Dans le milieu d'une forêt : Essai sur Descartes et le sens de la vie

Une recension de Pierre-Henri Tavoillot, publié le

1 / Un Descartes pour la route

Le Descartes de Denis Moreau est singulier : ce n’est pas le penseur normal qu’on identifie parfois à la classe de terminale ; ce n’est pas non plus le savant abscons et tortueux des universités ; c’est un « apprenti sage » qui recherche comme nous tous à conduire sa vie – la seule dont il dispose – du mieux possible. « Quel chemin de vie suivrai-je ? » Voilà la question directrice du jeune Descartes avec laquelle Moreau nous invite à relire le Discours de la méthode et les Méditations métaphysiques. Et ça marche ! On y voit un jeune homme, « égaré dans le milieu d’une forêt », qui se construit des règles de pensée, des principes de vie et une petite provision de morale pour la route.

2 / Ego-philosophie

À cette lecture originale, Moreau joint un essai d’ego-philosophie. Il se pose pour lui-même cette question : qu’est-ce qui pousse des jeunes gens talentueux (c’est moi qui le dis) à s’engager dans la vie de l’esprit ? Qu’est-ce qui les conduit à devenir des « intellectuels » plutôt que des hommes de pouvoir ou des hommes d’affaires ? La réponse, il l’a trouvée pour lui-même, jeune étudiant, dans la lecture de Descartes. Car le penseur pense toujours qu’il se sauve en pensant ; que la recherche de la vérité est le meilleur moyen de lutter contre les maux de la vie, contre l’ennui de l’existence et in fine contre la mort.

3 / Grandir, vieillir, mourir

Une telle conviction ne peut naître que par le commerce régulier et quasi amoureux avec un grand auteur du passé. Nous trouvons chez celui qui devient notre maître à penser les ressources qui permettent de grandir, puis d’apprendre à vivre notre vie d’adulte ; celles aussi qui nous aideront à vieillir et finalement, bien sûr, à mourir.
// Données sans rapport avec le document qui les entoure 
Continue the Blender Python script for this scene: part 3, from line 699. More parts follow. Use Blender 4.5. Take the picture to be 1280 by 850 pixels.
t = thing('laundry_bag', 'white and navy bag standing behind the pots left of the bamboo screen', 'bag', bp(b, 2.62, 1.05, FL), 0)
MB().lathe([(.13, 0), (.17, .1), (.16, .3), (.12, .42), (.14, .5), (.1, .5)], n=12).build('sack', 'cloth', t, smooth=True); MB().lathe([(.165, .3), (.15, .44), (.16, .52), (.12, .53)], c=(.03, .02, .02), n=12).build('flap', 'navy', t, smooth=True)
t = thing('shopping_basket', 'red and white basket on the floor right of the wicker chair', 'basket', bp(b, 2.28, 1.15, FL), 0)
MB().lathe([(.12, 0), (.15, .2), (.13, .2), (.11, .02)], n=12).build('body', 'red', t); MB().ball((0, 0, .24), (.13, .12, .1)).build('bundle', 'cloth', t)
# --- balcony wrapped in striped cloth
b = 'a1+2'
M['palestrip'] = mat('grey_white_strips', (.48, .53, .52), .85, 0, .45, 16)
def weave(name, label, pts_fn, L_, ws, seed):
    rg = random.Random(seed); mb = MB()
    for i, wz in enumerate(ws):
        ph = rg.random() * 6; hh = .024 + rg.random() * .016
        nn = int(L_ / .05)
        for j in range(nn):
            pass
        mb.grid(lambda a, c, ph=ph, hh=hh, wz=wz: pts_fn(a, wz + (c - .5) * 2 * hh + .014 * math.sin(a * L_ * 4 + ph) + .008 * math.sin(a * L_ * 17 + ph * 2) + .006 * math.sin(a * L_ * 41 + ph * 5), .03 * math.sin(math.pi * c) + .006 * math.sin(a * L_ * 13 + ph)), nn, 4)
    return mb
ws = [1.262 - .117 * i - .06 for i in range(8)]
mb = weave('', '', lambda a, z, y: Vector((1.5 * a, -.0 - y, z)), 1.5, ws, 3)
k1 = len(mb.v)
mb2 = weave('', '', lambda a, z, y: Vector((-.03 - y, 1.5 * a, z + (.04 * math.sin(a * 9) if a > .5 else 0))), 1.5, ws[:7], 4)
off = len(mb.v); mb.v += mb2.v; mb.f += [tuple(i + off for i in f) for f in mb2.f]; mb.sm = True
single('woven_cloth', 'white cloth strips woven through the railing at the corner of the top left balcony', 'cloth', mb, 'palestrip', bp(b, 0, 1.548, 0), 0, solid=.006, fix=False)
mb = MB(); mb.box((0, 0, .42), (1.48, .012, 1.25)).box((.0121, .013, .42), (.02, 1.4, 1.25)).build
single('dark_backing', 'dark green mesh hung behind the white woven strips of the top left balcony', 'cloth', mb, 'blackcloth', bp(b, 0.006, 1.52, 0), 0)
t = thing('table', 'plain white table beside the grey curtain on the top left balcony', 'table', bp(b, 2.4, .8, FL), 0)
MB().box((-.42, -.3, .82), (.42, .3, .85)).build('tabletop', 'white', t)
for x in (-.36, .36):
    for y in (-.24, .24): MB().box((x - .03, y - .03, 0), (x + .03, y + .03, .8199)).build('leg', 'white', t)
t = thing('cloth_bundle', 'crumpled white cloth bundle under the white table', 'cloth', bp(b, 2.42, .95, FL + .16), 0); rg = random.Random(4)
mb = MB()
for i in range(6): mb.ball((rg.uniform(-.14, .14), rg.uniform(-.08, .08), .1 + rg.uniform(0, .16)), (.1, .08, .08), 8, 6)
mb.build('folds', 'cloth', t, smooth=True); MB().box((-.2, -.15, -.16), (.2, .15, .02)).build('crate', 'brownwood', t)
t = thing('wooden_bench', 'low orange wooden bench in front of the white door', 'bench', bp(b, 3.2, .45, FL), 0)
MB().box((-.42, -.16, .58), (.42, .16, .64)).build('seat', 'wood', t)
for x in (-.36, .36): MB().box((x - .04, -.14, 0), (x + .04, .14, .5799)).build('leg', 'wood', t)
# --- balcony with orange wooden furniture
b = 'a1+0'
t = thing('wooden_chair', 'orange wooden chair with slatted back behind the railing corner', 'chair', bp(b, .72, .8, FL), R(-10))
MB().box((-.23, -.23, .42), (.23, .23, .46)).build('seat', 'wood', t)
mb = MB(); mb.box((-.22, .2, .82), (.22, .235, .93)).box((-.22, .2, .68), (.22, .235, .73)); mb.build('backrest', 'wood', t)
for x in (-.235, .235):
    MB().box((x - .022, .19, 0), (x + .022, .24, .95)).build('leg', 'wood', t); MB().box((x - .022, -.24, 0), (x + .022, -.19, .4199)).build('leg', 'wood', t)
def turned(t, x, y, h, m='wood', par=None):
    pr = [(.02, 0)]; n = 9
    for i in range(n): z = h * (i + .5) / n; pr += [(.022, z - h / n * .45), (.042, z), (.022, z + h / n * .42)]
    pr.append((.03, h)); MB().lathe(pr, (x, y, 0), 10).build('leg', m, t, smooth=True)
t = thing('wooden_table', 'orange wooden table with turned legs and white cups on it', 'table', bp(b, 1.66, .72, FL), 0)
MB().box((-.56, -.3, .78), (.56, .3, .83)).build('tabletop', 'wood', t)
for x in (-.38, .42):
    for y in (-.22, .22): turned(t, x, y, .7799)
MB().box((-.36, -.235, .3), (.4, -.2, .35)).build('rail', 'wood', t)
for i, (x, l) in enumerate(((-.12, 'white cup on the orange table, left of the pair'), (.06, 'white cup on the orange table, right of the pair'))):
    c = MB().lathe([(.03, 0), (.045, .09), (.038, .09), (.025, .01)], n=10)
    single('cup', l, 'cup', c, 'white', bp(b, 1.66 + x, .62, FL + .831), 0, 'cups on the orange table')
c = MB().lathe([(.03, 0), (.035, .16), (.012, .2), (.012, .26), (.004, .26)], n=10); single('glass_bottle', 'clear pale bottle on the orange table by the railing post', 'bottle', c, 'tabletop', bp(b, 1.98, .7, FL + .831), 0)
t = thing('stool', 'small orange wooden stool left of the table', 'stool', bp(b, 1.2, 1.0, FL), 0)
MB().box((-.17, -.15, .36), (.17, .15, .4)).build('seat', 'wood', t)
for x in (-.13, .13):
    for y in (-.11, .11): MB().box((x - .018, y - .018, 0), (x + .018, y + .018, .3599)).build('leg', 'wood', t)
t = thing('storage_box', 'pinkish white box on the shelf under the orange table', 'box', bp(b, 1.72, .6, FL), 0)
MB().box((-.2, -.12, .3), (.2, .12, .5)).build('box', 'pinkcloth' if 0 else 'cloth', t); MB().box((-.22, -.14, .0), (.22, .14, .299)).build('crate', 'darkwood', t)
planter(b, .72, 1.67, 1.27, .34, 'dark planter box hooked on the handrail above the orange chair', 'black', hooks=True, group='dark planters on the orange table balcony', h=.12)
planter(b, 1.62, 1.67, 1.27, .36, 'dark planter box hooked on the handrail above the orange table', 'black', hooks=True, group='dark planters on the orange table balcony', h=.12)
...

Le jeune Descartes du Discours de la méthode espérait guérir l’humanité de « l’affaiblissement de la vieillesse » avant de devenir, avec l’âge, plus raisonnable : « […] Au lieu de trouver les moyens de conserver la vie, j’en ai trouvé un autre, bien plus aisé et plus sûr, qui est de ne pas craindre la mort. » Denis Moreau montre ici qu’on peut être excellent historien de la philosophie sans oublier d’être philosophe.